* [What the exercise asks]: Find the string "objects" in the data, then copy every line where it is found.

* [Recorded information]:
########################################
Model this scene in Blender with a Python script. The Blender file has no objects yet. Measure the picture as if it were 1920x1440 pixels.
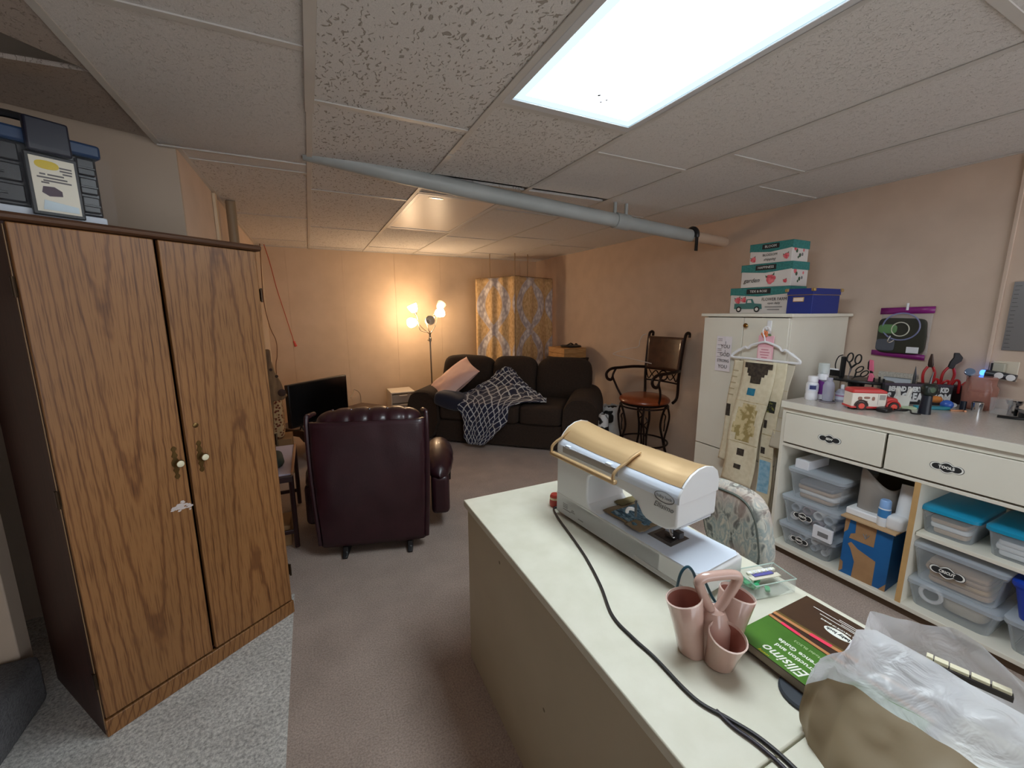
import bpy, bmesh, math, random
from math import sin, cos, pi, radians, sqrt, atan2
from mathutils import Vector, Matrix, noise
random.seed(7)
SC = bpy.context.scene
COL = SC.collection
# ------------------------------------------------------------------ camera, world, exposure
cam = bpy.data.objects.new('camera', bpy.data.cameras.new('camera'))
COL.objects.link(cam)
CZ = 1.40
cam.data.sensor_width = 36.0
cam.data.lens = 36.0 * 770.65 / 1920.0
cam.data.clip_start = 0.02
def cam_matrix(yaw, pitch, roll):
    a, b, c = radians(yaw), radians(pitch), radians(roll)
    f = Vector((sin(a) * cos(b), cos(a) * cos(b), -sin(b)))
    r = Vector((cos(a), -sin(a), 0)); d = f.cross(r)
    r2 = r * cos(c) + d * sin(c); d2 = d * cos(c) - r * sin(c)
    m = Matrix((r2, -d2, -f)).transposed().to_4x4()
    m.translation = (0, 0, CZ)
    return m
cam.matrix_world = cam_matrix(25.933, 9.946, 0.132)
SC.camera = cam
SC.view_settings.view_transform = 'Standard'
SC.view_settings.look = 'None'
SC.view_settings.gamma = 1.0
SC.view_settings.use_curve_mapping = False
SC.view_settings.exposure = 0.32
SC.cycles.max_bounces = 14
SC.cycles.diffuse_bounces = 8
SC.cycles.transparent_max_bounces = 16
TUBE_LIGHT = 13.5      # radiance of the fluorescent diffuser
TUBE_EDGE = 1.25
LAMP_LIGHT = 52.0     # radiance of the lit lamp shades
w = bpy.data.worlds.new('world'); SC.world = w; w.use_nodes = True
w.node_tree.nodes['Background'].inputs[0].default_value = (0.92, 0.95, 1, 1)
w.node_tree.nodes['Background'].inputs[1].default_value = 2.1  # even background light added as room fill, entering through the open rear

# ------------------------------------------------------------------ materials
def lin(c):
    def f(v):
        v /= 255.0
        return v / 12.92 if v <= 0.04045 else ((v + 0.055) / 1.055) ** 2.4
    return (f(c[0]), f(c[1]), f(c[2]), 1)
MATS = {}
class N:
    """tiny node-tree writer"""
    def __init__(s, name):
        s.m = bpy.data.materials.new(name); s.m.use_nodes = True
        s.t = s.m.node_tree; s.b = s.t.nodes['Principled BSDF']; s.out = s.t.nodes['Material Output']
    def n(s, typ, **kw):
        nd = s.t.nodes.new(typ)
        for k, v in kw.items():
            if k.startswith('_'): setattr(nd, k[1:], v)
            else:
                i = int(k[1:]) if k[0] == 'i' and k[1:].isdigit() else k.replace('_', ' ')
                if isinstance(v, bpy.types.NodeSocket): s.t.links.new(v, nd.inputs[i])
                else: nd.inputs[i].default_value = v
        return nd
    def link(s, a, b): s.t.links.new(a, b)
    def math(s, op, a, b=None, c=None):
        nd = s.t.nodes.new('ShaderNodeMath'); nd.operation = op
        for i, v in enumerate((a, b, c)):
            if v is None: continue
            if isinstance(v, bpy.types.NodeSocket): s.t.links.new(v, nd.inputs[i])
            else: nd.inputs[i].default_value = v
        return nd.outputs[0]
    def mix(s, fac, a, b):
        nd = s.t.nodes.new('ShaderNodeMix'); nd.data_type = 'RGBA'
        for i, v in ((0, fac), (6, a), (7, b)):
            if isinstance(v, bpy.types.NodeSocket): s.t.links.new(v, nd.inputs[i])
            else: nd.inputs[i].default_value = v
        return nd.outputs[2]
    def ramp(s, fac, stops, interp='LINEAR'):
        nd = s.t.nodes.new('ShaderNodeValToRGB'); nd.color_ramp.interpolation = interp
        e = nd.color_ramp.elements
        while len(e) < len(stops): e.new(0.5)
        for el, (p, c) in zip(e, stops): el.position = p; el.color = c
        s.link(fac, nd.inputs[0]); return nd.outputs[0]
    def coord(s, which='Object', scale=(1, 1, 1), rot=(0, 0, 0), loc=(0, 0, 0)):
        if which == 'Position': o = s.t.nodes.new('ShaderNodeNewGeometry').outputs['Position']
        else: o = s.t.nodes.new('ShaderNodeTexCoord').outputs[which]
        return s.n('ShaderNodeMapping', Vector=o, Scale=scale, Rotation=rot, Location=loc).outputs[0]
    def bump(s, h, strength=0.3, dist=0.01):
        nd = s.n('ShaderNodeBump', Strength=strength, Distance=dist, Height=h)
        s.link(nd.outputs[0], s.b.inputs['Normal'])
def M(name, c=(200, 200, 200), rough=0.5, metal=0.0, c2=None, scale=20.0, stretch=(1, 1, 1), bump=0.0, bscale=None,
      bdist=0.004, emit=None, estr=0.0, coat=0.0, sheen=0.0, alpha=1.0, sub=0.0, which='Object', spec=None, contrast=(0.35, 0.65)):
    if name in MATS: return MATS[name]
    n = N(name); b = n.b
    b.inputs['Base Color'].default_value = lin(c); b.inputs['Roughness'].default_value = rough; b.inputs['Metallic'].default_value = metal
    if spec is not None: b.inputs['Specular IOR Level'].default_value = spec
    b.inputs['Coat Weight'].default_value = coat; b.inputs['Sheen Weight'].default_value = sheen; b.inputs['Alpha'].default_value = alpha
    if sub: b.inputs['Subsurface Weight'].default_value = sub; b.inputs['Subsurface Scale'].default_value = 0.02
    if emit: b.inputs['Emission Color'].default_value = lin(emit); b.inputs['Emission Strength'].default_value = estr
    if c2:
        v = n.coord(which, stretch)
        t = n.n('ShaderNodeTexNoise', Vector=v, Scale=scale, Detail=4.0)
        n.link(n.ramp(t.outputs[0], [(contrast[0], lin(c)), (contrast[1], lin(c2))]), b.inputs['Base Color'])
    if bump:
        v = n.coord(which, stretch)
        t = n.n('ShaderNodeTexNoise', Vector=v, Scale=bscale or scale, Detail=3.0)
        n.bump(t.outputs[0], bump, bdist)
    MATS[name] = n.m
    return n.m
def clear_mat(name, c=(225, 232, 238), see=0.72, rough=0.25, edge=0.55):
    """clear or frosted plastic: part transparent, part glossy skin"""
    if name in MATS: return MATS[name]
    n = N(name); n.b.inputs['Base Color'].default_value = lin(c); n.b.inputs['Roughness'].default_value = rough
    tr = n.n('ShaderNodeBsdfTransparent')
    fr = n.n('ShaderNodeLayerWeight', Blend=0.35)
    k = n.math('SUBTRACT', see, n.math('MULTIPLY', fr.outputs['Facing'], see * edge))
    mx = n.n('ShaderNodeMixShader', i0=k, i1=n.b.outputs[0], i2=tr.outputs[0])
    n.link(mx.outputs[0], n.out.inputs[0]); MATS[name] = n.m
    return n.m
def oak_mat(name, off=(0, 0, 0), tilt=3.2, base=((146, 103, 62), (138, 95, 55), (112, 73, 41)), scale=17.0, rough=0.42):
    """flat-sawn oak: growth rings of a slightly tilted trunk cut by the board, plus pores"""
    n = N(name)
    v = n.coord('Object', (1, 1, 0.42), (radians(tilt), 0, 0), off)
    wv = n.n('ShaderNodeTexWave', _wave_type='RINGS', _rings_direction='Z', Vector=v, Scale=scale, Distortion=1.5, Detail=2.0, Detail_Scale=1.6, Detail_Roughness=0.45)
    col = n.ramp(wv.outputs[1], [(0.0, lin(base[2])), (0.10, lin(base[1])), (0.24, lin(base[0])), (1.0, lin(base[0]))])
    pv = n.coord('Object', (260, 260, 9))
    p = n.n('ShaderNodeTexNoise', Vector=pv, Scale=1.0, Detail=2.0)
    dark = n.ramp(p.outputs[0], [(0.50, (1, 1, 1, 1)), (0.68, (0.55, 0.48, 0.42, 1))])
    bl = n.n('ShaderNodeTexNoise', Vector=n.coord('Object', (3, 3, 1.2)), Scale=1.0)
    tone = n.ramp(bl.outputs[0], [(0.3, (0.86, 0.86, 0.86, 1)), (0.7, (1.1, 1.08, 1.05, 1))])
    mm = n.n('ShaderNodeMix', _data_type='RGBA', _blend_type='MULTIPLY'); mm.inputs[0].default_value = 1
    n.link(col, mm.inputs[6]); n.link(dark, mm.inputs[7])
    m2 = n.n('ShaderNodeMix', _data_type='RGBA', _blend_type='MULTIPLY'); m2.inputs[0].default_value = 1
    n.link(mm.outputs[2], m2.inputs[6]); n.link(tone, m2.inputs[7])
    n.link(m2.outputs[2], n.b.inputs['Base Color']); n.b.inputs['Roughness'].default_value = rough
    n.bump(p.outputs[0], 0.12, 0.002)
    return n.m
def tile_mat(name, c, pit, pscale=1.0, thr=0.60):
    """mineral-fibre ceiling tile: pale board with elongated worm-hole pits"""
    n = N(name)
    pos = n.coord('Position')
    wob = n.n('ShaderNodeTexNoise', Vector=pos, Scale=26.0 * pscale, Detail=1.0)
    vv = n.n('ShaderNodeVectorMath', _operation='MULTIPLY_ADD', i0=wob.outputs[1], i1=(0.035, 0.035, 0.0), i2=pos)
    mp = n.n('ShaderNodeMapping', Vector=vv.outputs[0], Scale=(150 * pscale, 62 * pscale, 1), Rotation=(0, 0, radians(28)))
    t = n.n('ShaderNodeTexNoise', Vector=mp.outputs[0], Scale=0.62, Detail=0.6)
    f = n.ramp(t.outputs[0], [(thr, (0, 0, 0, 1)), (thr + 0.05, (1, 1, 1, 1))])
    g = n.n('ShaderNodeTexNoise', Vector=pos, Scale=420.0, Detail=2.0)
    gr = n.ramp(g.outputs[0], [(0.35, lin([x * 0.93 for x in c])), (0.65, lin(c))])
    n.link(n.mix(f, gr, lin(pit)), n.b.inputs['Base Color'])
    n.b.inputs['Roughness'].default_value = 0.95
    h = n.math('MULTIPLY_ADD', f, -1.0, n.math('MULTIPLY', g.outputs[0], 0.3))
    n.bump(h, 0.7, 0.004)
    return n.m
def uv_node(n): return n.n('ShaderNodeSeparateXYZ', Vector=n.t.nodes.new('ShaderNodeTexCoord').outputs['UV'])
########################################
* [Result of the task]:
Model this scene in Blender with a Python script. The Blender file has no objects yet. Measure the picture as if it were 1920x1440 pixels.
cam = bpy.data.objects.new('camera', bpy.data.cameras.new('camera'))
COL.objects.link(cam)